Sounds good. Timeout seems a bit complicated to implement (and how do we
guess what timeout would work?), so maybe it's simpler to enforce a quota
of outstanding faults per VM, for example half of the shared queue size
(the number can be chosen by the IOMMU driver). If a VM has that many
outstanding faults, then any new fault is immediately terminated by the
host.
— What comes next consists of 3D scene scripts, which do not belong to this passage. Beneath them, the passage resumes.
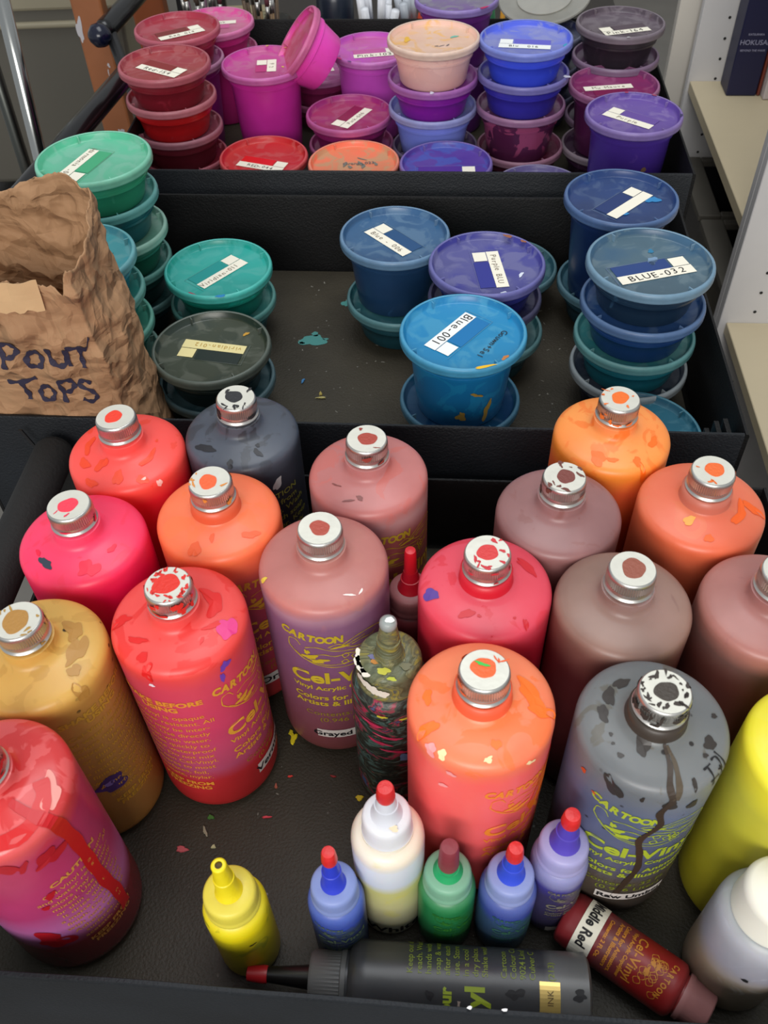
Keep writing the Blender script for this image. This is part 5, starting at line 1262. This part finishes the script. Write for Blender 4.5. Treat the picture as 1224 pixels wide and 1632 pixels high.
bin_(-.86, -.46, 1.86, 2.25, -.30, .08, 'cloudy plastic storage bin, behind the chrome pole', (120, 116, 106), (150, 142, 120), (46, 48, 48))
bin_(-.90, -.46, 1.90, 2.25, -.72, -.34, 'lower cloudy storage bin, underneath the other one', (70, 68, 62), (156, 148, 126), (60, 56, 50))
bin_(-.41, -.05, 2.15, 2.55, -.55, -.18, 'beige storage bin, behind the black cart handles', (176, 164, 134), (170, 156, 122), (70, 60, 50))
q = thing('shelf_rack', 'dark metal rack holding the storage bins', 'rack', (-.65, 2.1, -.8), 0)
for zz in (.465, .065): MB().box(-.32, .32, -.26, .26, zz, zz+.012).build('shelf_board', BLACKPL, q)
for sx in (-.31, .31):
    for sy in (-.25, .25): MB().box(sx-.01, sx+.01, sy-.01, sy+.01, 0, .98).build('upright', BLACKPL, q)
# crumpled white plastic
q = thing('plastic_bag', 'crumpled pinkish white plastic bag at the left edge above the paper bag', 'plastic bag', (-.545, 1.36, -.13), 0)
bm = bmesh.new(); bmesh.ops.create_icosphere(bm, subdivisions=5, radius=.085)
for v in bm.verts:
    n_ = noise.noise(v.co*18)*.022+abs(noise.noise(v.co*34+Vector((2, 3, 1))))*.018
    v.co = v.co+v.co.normalized()*n_; v.co.x *= .9; v.co.z *= .95
me = D.meshes.new('bag_mass'); bm.to_mesh(me); bm.free(); me.materials.append(mat('thin_white_plastic', (190, 178, 174), .45))
for p in me.polygons: p.use_smooth = True
o = D.objects.new('bag_mass', me); col.objects.link(o); o.parent = q
q = thing('side_table', 'low grey stand under the crumpled plastic bag', 'stand', (-.545, 1.36, -.8), 0)
o = MB().box(-.10, .10, -.10, .10, .56, .58).build('top', BLACKPL, q)
for sx in (-.08, .08):
    for sy in (-.08, .08): MB().box(sx-.01, sx+.01, sy-.01, sy+.01, 0, .56).build('leg', BLACKPL, q)

# ================================================================== BOOKCASE on the right (opens towards the carts)
WHITE = mat('white_laminate', (206, 204, 204), .45, var=.03)
CREAM = mat('cream_laminate', (196, 182, 152), .45, var=.03)
HOLE = mat('pin_hole', (30, 28, 28), .8)
q = thing('bookcase', 'white laminate bookcase along the right side with pin holes and two shelves', 'bookcase', W(.395, 1.2, -.8), YAW)
DEP = .30
def panel(y, z0, z1, th, holes, name='side_panel', x0=.0):
    o = MB().box(x0, DEP, y-1.2, y-1.2+th, z0+.8, z1+.8).build(name, WHITE, q); bevel(o, .001, 1)
    if holes:
        ik = Ink()
        for xx in (.045,):
            z = z0+.8+.10
            while z < z1+.8:
                ik.m.add([Vector((xx+a_, y-1.2-.0006, z+b_)) for a_, b_ in blob2d(0, 0, .0024, .0024, 1, 0, 12)[0]], blob2d(0, 0, .0024, .0024, 1, 0, 12)[1]); z += .032
        ik.build('pin_holes', HOLE, o)
panel(1.605, -.8, .75, .016, True)                 # far panel
panel(1.135, -.8, .75, .016, True)                 # near panel pair
panel(1.118, -.8, .75, .016, True)
def shelf(y0, y1, z, x0=.004): 
    o = MB().box(x0, DEP, y0-1.2, y1-1.2, z+.8-.018, z+.8).build('shelf', CREAM, q); bevel(o, .001, 1)
shelf(1.151, 1.605, 0.0)
shelf(.60, 1.118, -.143, .010)
MB().box(.02, DEP, .60-1.2, 1.118-1.2, .10, .118).build('bottom_shelf', CREAM, q)
MB().box(.004, DEP, 1.151-1.2, 1.605-1.2, .480, .498).build('bottom_shelf', CREAM, q)
MB().box(DEP-.006, DEP, .60-1.2, 1.62-1.2, .0, 1.55).build('back_board', WHITE, q)
MB().box(.0, DEP, .584-1.2, .60-1.2, .0, .60).build('side_panel', WHITE, q)
q = thing('cabinet_panel', 'plain white cabinet side behind the back right cups', 'cabinet', W(.14, 1.64, -.8), YAW)
o = MB().box(.225, .56, 0, .02, 0, 1.5).build('panel_board', mat('warm_white_laminate', (212, 206, 196), .5, var=.03), q); bevel(o, .001, 1)
# books
def book(x, y, w, dpt, h, color, label, title=None, z=.0004):
    q = thing('book', label, 'book', W(x, y, z), YAW, 'books on the upper shelf')
    m = mat('book_cover', color, .45)
    o = MB().box(0, w, 0, dpt, 0, h).build('cover', m, q); bevel(o, .002, 2)
    MB().box(.0025, w-.0025, .004, dpt+.0008, .0035, h+.0004).build('page_block', PAPER, q)
    if title:
        ik = Ink()
        for t, s_, z_, c_x in title: ik.put(text2d(t, s_, .0001, 'CENTER', 1.0), lambda x_, y_: Vector((w/2+x_, -.0006, z_+y_)))
        ik.build('lettering', mat('silver_print', (150, 150, 176), .4), q)
    return q
book(.447, 1.545, .048, .050, .30, (20, 22, 62), 'navy blue hardback with HOKUSAI printed on the spine', [('KATSUSHIKA', .0042, .094, 0), ('HOKUSAI', .0105, .080, 0), ('BEYOND THE WAVE', .0042, .070, 0)])
book(.4965, 1.545, .005, .050, .30, (120, 50, 36), 'thin rust coloured book beside the navy one')
book(.503, 1.530, .026, .060, .29, (206, 196, 196), 'white spotted book right of the navy one')
book(.525, 1.435, .030, .060, .28, (214, 208, 198), 'white spotted book nearest the right edge, pulled forward')
# crates standing in the bottom of the bookcase
GB = mat('dusty_grey_plastic', (92, 88, 80), .7, var=.15, vscale=20)
for (y0, y1, lab) in ((1.156, 1.385, 'grey rimmed crate in the bookcase bottom, nearer one'), (1.397, 1.600, 'grey rimmed crate in the bookcase bottom, farther one holding dark red plastic')):
    q = thing('storage_crate', lab, 'crate', W(.54, (y0+y1)/2, -.3015), YAW, 'crates in the bookcase')
    hx, hy = .130, (y1-y0)/2
    for a_ in ((-hx, -hx+.036, -hy, hy), (hx-.014, hx, -hy, hy), (-hx+.036, hx-.014, -hy, -hy+.014), (-hx+.036, hx-.014, hy-.014, hy)):
        o = MB().box(a_[0], a_[1], a_[2], a_[3], .158, .171).build('crate_rim', GB, q); bevel(o, .002, 1)
    for a_ in ((-hx+.026, -hx+.030, -hy+.008, hy-.008), (hx-.010, hx-.006, -hy+.008, hy-.008), (-hx+.026, hx-.006, -hy+.006, -hy+.010), (-hx+.026, hx-.006, hy-.010, hy-.006)):
        MB().box(a_[0], a_[1], a_[2], a_[3], .004, .158).build('crate_side', BLACKPL, q)
    MB().box(-hx+.026, hx-.006, -hy+.006, hy-.006, 0, .004).build('crate_base', BLACKPL, q)
q = thing('plastic_bag', 'dark red crinkled plastic bag inside the farther grey crate', 'plastic bag', W(.56, 1.50, -.232), YAW)
bm = bmesh.new(); bmesh.ops.create_icosphere(bm, subdivisions=4, radius=.055)
for v in bm.verts:
    v.co = v.co+v.co.normalized()*(noise.noise(v.co*24)*.03); v.co.z *= .9; v.co.y *= 1.1
me = D.meshes.new('bag_mass'); bm.to_mesh(me); bm.free(); me.materials.append(mat('dark_red_plastic_film', (70, 14, 18), .25))
for p in me.polygons: p.use_smooth = True
o = D.objects.new('bag_mass', me); col.objects.link(o); o.parent = q
# brown box at the right edge
q = thing('cardboard_box', 'brown cardboard box at the right edge below the lower shelf', 'box', W(.385, .47, -.80), YAW)
o = MB().box(-.055, .20, -.14, .08, 0, .66).build('box_body', mat('brown_cardboard', (110, 86, 58), .8, var=.15), q); bevel(o, .002, 1)
MB().box(-.0605, .20, -.005, .005, .6595, .661).build('box_tape', mat('brown_tape', (130, 100, 66), .3), q)
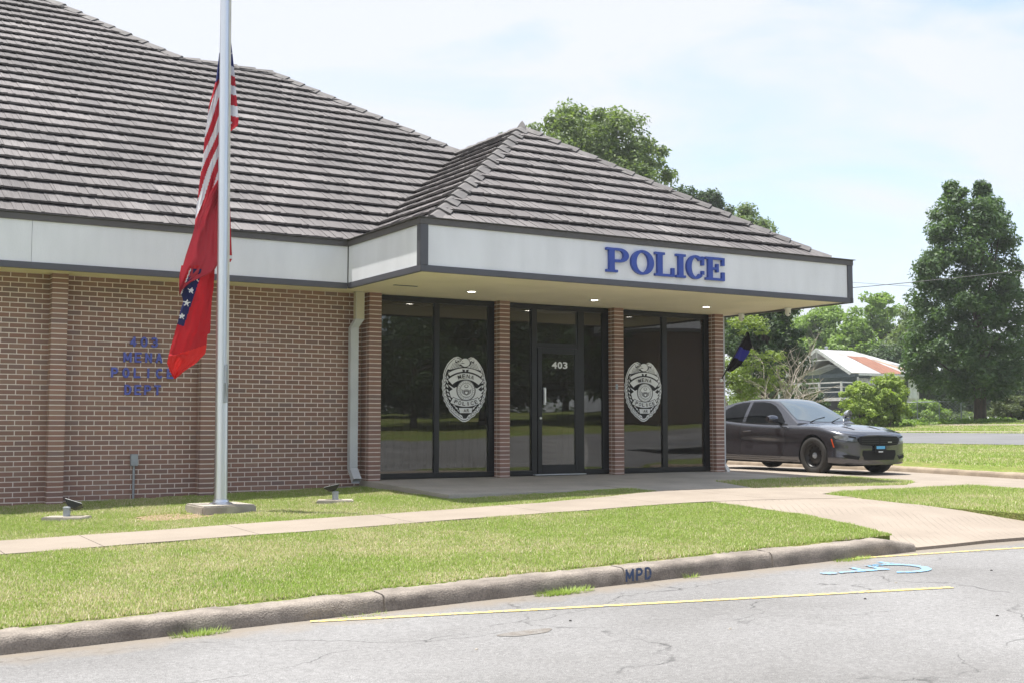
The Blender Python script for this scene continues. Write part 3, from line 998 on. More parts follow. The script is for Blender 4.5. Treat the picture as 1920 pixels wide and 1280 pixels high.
# fascia: stucco panels between dark trims, main wing then the canopy
ZT, ZB = 3.523, 2.815
XC1, XC2, YC, YM = -.5765, 7.385, -2.8445, -.4813
TW = .085                                   # trim depth
def fascia_panel(a, b, parent=None):
    """vertical panel from plan point a to b (outside on the right-hand side when going a->b)"""
    a = Vector((*a, 0)); b = Vector((*b, 0)); d = (b - a).normalized(); nrm = Vector((d.y, -d.x, 0))
    mb = MB()
    p = [a - nrm * .05, b - nrm * .05, b - nrm * .012, a - nrm * .012]
    mb.add([(q.x, q.y, ZB + .02) for q in p] + [(q.x, q.y, ZT - .02) for q in p],
           [(3, 2, 1, 0), (4, 5, 6, 7), (0, 1, 5, 4), (1, 2, 6, 5), (2, 3, 7, 6), (3, 0, 4, 7)])
    return under(mb.build('fascia_panel', M['stucco']))


def trim_bar(a, b, z0, z1, m, proud=.0, name='fascia_trim', ext=(0, 0)):
    a = Vector((*a, 0)); b = Vector((*b, 0)); d = (b - a).normalized(); nrm = Vector((d.y, -d.x, 0))
    a = a - d * ext[0]; b = b + d * ext[1]
    mb = MB()
    p = [a - nrm * .045, b - nrm * .045, b + nrm * proud, a + nrm * proud]
    mb.add([(q.x, q.y, z0) for q in p] + [(q.x, q.y, z1) for q in p],
           [(3, 2, 1, 0), (4, 5, 6, 7), (0, 1, 5, 4), (1, 2, 6, 5), (2, 3, 7, 6), (3, 0, 4, 7)])
    return under(mb.build(name, m, bevel=.004))


segs = [((-14, YM), (-4.96, YM)), ((-4.955, YM), (XC1, YM)), ((XC1, YM), (XC1, YC)), ((XC1, YC), (XC2, YC)), ((XC2, YC), (XC2, 16))]
for a, b in segs:
    fascia_panel(a, b)
segt = [((-14, YM), (XC1, YM)), ((XC1, YM), (XC1, YC)), ((XC1, YC), (XC2, YC)), ((XC2, YC), (XC2, 16))]
for i, (a, b) in enumerate(segt):
    ex = [(0, -.0), (-.012, .016), (.0, .0), (.016, 0)][i]
    trim_bar(a, b, ZB, ZB + TW, M['trim'], .004 if i % 2 == 0 else .0055, ext=ex)
    trim_bar(a, b, ZT - TW, ZT, M['trim_top'], .012 if i % 2 == 0 else .0145, ext=ex)
    trim_bar(a, b, ZT + .001, ZT + .011, M['flash'], .042 if i % 2 == 0 else .046, name='drip_edge', ext=[(0, 0), (-.04, .048), (0, 0), (.048, 0)][i])
for x, y, sx in ((XC1, YC, 1), (XC2, YC, -1)):
    mb = MB().box(x - .006 if sx > 0 else x - .11, x + .11 if sx > 0 else x + .006, YC - .008, YC + .03, ZB + TW + .001, ZT - TW - .001)
    if sx > 0:
        mb.box(x - .006, x + .03, YC + .031, YC + .10, ZB + TW + .001, ZT - TW - .001)
    else:
        mb.box(x - .03, x + .006, YC + .031, YC + .10, ZB + TW + .001, ZT - TW - .001)
    under(mb.build('corner_trim', M['trim'], bevel=.003))

# flat metal ledge between fascia and roof, soffits
led = MB()
led.add([(-14, YM, ZT + .004), (XC1, YM, ZT + .004), (XC1 + .5, YM + .5, ZT + .02), (-14, YM + .5, ZT + .02)], [(0, 1, 2, 3)])
led.add([(XC1, YM, ZT + .004), (XC1, YC, ZT + .004), (XC1 + .55, YC + .55, ZT + .02), (XC1 + .55, YM + .55, ZT + .02)], [(0, 1, 2, 3)])
led.add([(XC1, YC, ZT + .004), (XC2, YC, ZT + .004), (XC2 - .5, YC + .55, ZT + .02), (XC1 + .55, YC + .55, ZT + .02)], [(0, 1, 2, 3)])
led.add([(XC2, YC, ZT + .004), (XC2, 16, ZT + .004), (XC2 - .5, 16, ZT + .02), (XC2 - .5, YC + .55, ZT + .02)], [(0, 1, 2, 3)])
under(led.build('roof_ledge', M['flash'], fix=False))
sf = MB()
sf.add([(-14, YM + .02, H), (XC1 + .02, YM + .02, H), (XC1 + .02, YW + .2, H), (-14, YW + .2, H)], [(0, 1, 2, 3)])
sf.add([(XC1 + .02, YC + .02, H), (XC2 - .02, YC + .02, H), (XC2 - .02, .4, H), (XC1 + .02, .4, H)], [(0, 1, 2, 3)])
sf.add([(7.0, .4, H), (XC2 - .02, .4, H), (XC2 - .02, 16, H), (7.0, 16, H)], [(0, 1, 2, 3)])
under(sf.build('soffit', M['soffit'], fix=False))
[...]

A bit rough but it might be enough to mitigate the problem
initially, and we can always tweak it later (for instance disable faulting
if a guest doesn't ever reply).
Seems like VFIO should enforce this quota, since the IOMMU layer doesn't
know which device is assigned to which VM. If it's the IOMMU that enforces
quotas per device and a VM has 15 devices assigned, then the guest can
still DoS the IOMMU.
[...]
>>> + * @type: group or stream response
>>
>> The page request doesn't provide this information
>>
> this is vt-d specific. it is in the vt-d page request descriptor and
> response descriptors are different depending on the type.
> Since we intend the generic data to be super set of models, I add this
> field.
But don't you need to add the stream type to enum iommu_fault_type, in
patch 8? Otherwise the guest can't know what type to set in the response.